• [Collected material]:
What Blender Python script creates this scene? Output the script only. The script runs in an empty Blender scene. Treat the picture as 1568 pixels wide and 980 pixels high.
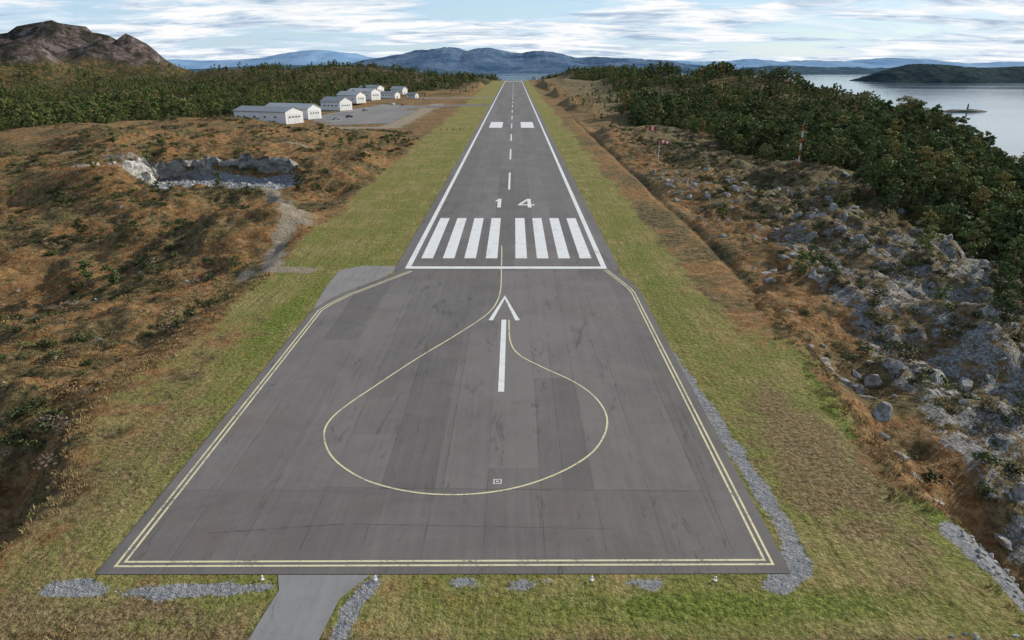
import bpy, math, numpy as np, random
from mathutils import Vector
R=math.radians
rng=np.random.default_rng(7); random.seed(7)
sc=bpy.context.scene
# ---------------------------------------------------------------- helpers
TB=rng.random((256,256))
def vn(x,y,s=0):
    xi=np.floor(x).astype(int); yi=np.floor(y).astype(int)
    u=x-xi; v=y-yi; u=u*u*(3-2*u); v=v*v*(3-2*v)
    a=(xi+s*37)&255; b=(yi+s*91)&255; a1=(a+1)&255; b1=(b+1)&255
    return (TB[a,b]*(1-u)+TB[a1,b]*u)*(1-v)+(TB[a,b1]*(1-u)+TB[a1,b1]*u)*v
def fbm(x,y,scale,octv=4,s=0):
    r=0;a=1;t=0;f=1/scale
    for i in range(octv):
        r=r+a*(vn(x*f,y*f,s+i)*2-1); t+=a; a*=.5; f*=2.03
    return r/t
def ridged(x,y,scale,octv=4,s=0):
    r=0;a=1;t=0;f=1/scale
    for i in range(octv):
        r=r+a*(1-np.abs(vn(x*f,y*f,s+i)*2-1)); t+=a; a*=.5; f*=2.03
    return r/t
def sst(a,b,x):
    t=np.clip((x-a)/(b-a),0,1); return t*t*(3-2*t)
def link(o,parent=None):
    sc.collection.objects.link(o)
    if parent: o.parent=parent
    return o
def npmesh(name,V,F,smooth=True):
    m=bpy.data.meshes.new(name); k=F.shape[1]
    m.vertices.add(len(V)); m.vertices.foreach_set('co',V.astype(np.float32).ravel())
    m.loops.add(F.size); m.loops.foreach_set('vertex_index',F.astype(np.int32).ravel())
    m.polygons.add(len(F)); m.polygons.foreach_set('loop_start',(np.arange(len(F))*k).astype(np.int32))
    m.update(calc_edges=True); m.validate()
    m.polygons.foreach_set('use_smooth',np.full(len(m.polygons),smooth)); return m
def pymesh(name,V,F,mats=(),mi=None,smooth=False):
    m=bpy.data.meshes.new(name); m.from_pydata(V,[],F); m.update()
    for a in mats: m.materials.append(a)
    if mi is not None: m.polygons.foreach_set('material_index',mi)
    if smooth: m.polygons.foreach_set('use_smooth',[True]*len(m.polygons))
    return m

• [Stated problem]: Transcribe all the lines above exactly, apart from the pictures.

• [Correct response]:
What Blender Python script creates this scene? Output the script only. The script runs in an empty Blender scene. Treat the picture as 1568 pixels wide and 980 pixels high.
import bpy, math, numpy as np, random
from mathutils import Vector
R=math.radians
rng=np.random.default_rng(7); random.seed(7)
sc=bpy.context.scene
# ---------------------------------------------------------------- helpers
TB=rng.random((256,256))
def vn(x,y,s=0):
    xi=np.floor(x).astype(int); yi=np.floor(y).astype(int)
    u=x-xi; v=y-yi; u=u*u*(3-2*u); v=v*v*(3-2*v)
    a=(xi+s*37)&255; b=(yi+s*91)&255; a1=(a+1)&255; b1=(b+1)&255
    return (TB[a,b]*(1-u)+TB[a1,b]*u)*(1-v)+(TB[a,b1]*(1-u)+TB[a1,b1]*u)*v
def fbm(x,y,scale,octv=4,s=0):
    r=0;a=1;t=0;f=1/scale
    for i in range(octv):
        r=r+a*(vn(x*f,y*f,s+i)*2-1); t+=a; a*=.5; f*=2.03
    return r/t
def ridged(x,y,scale,octv=4,s=0):
    r=0;a=1;t=0;f=1/scale
    for i in range(octv):
        r=r+a*(1-np.abs(vn(x*f,y*f,s+i)*2-1)); t+=a; a*=.5; f*=2.03
    return r/t
def sst(a,b,x):
    t=np.clip((x-a)/(b-a),0,1); return t*t*(3-2*t)
def link(o,parent=None):
    sc.collection.objects.link(o)
    if parent: o.parent=parent
    return o
def npmesh(name,V,F,smooth=True):
    m=bpy.data.meshes.new(name); k=F.shape[1]
    m.vertices.add(len(V)); m.vertices.foreach_set('co',V.astype(np.float32).ravel())
    m.loops.add(F.size); m.loops.foreach_set('vertex_index',F.astype(np.int32).ravel())
    m.polygons.add(len(F)); m.polygons.foreach_set('loop_start',(np.arange(len(F))*k).astype(np.int32))
    m.update(calc_edges=True); m.validate()
    m.polygons.foreach_set('use_smooth',np.full(len(m.polygons),smooth)); return m
def pymesh(name,V,F,mats=(),mi=None,smooth=False):
    m=bpy.data.meshes.new(name); m.from_pydata(V,[],F); m.update()
    for a in mats: m.materials.append(a)
    if mi is not None: m.polygons.foreach_set('material_index',mi)
    if smooth: m.polygons.foreach_set('use_smooth',[True]*len(m.polygons))
    return m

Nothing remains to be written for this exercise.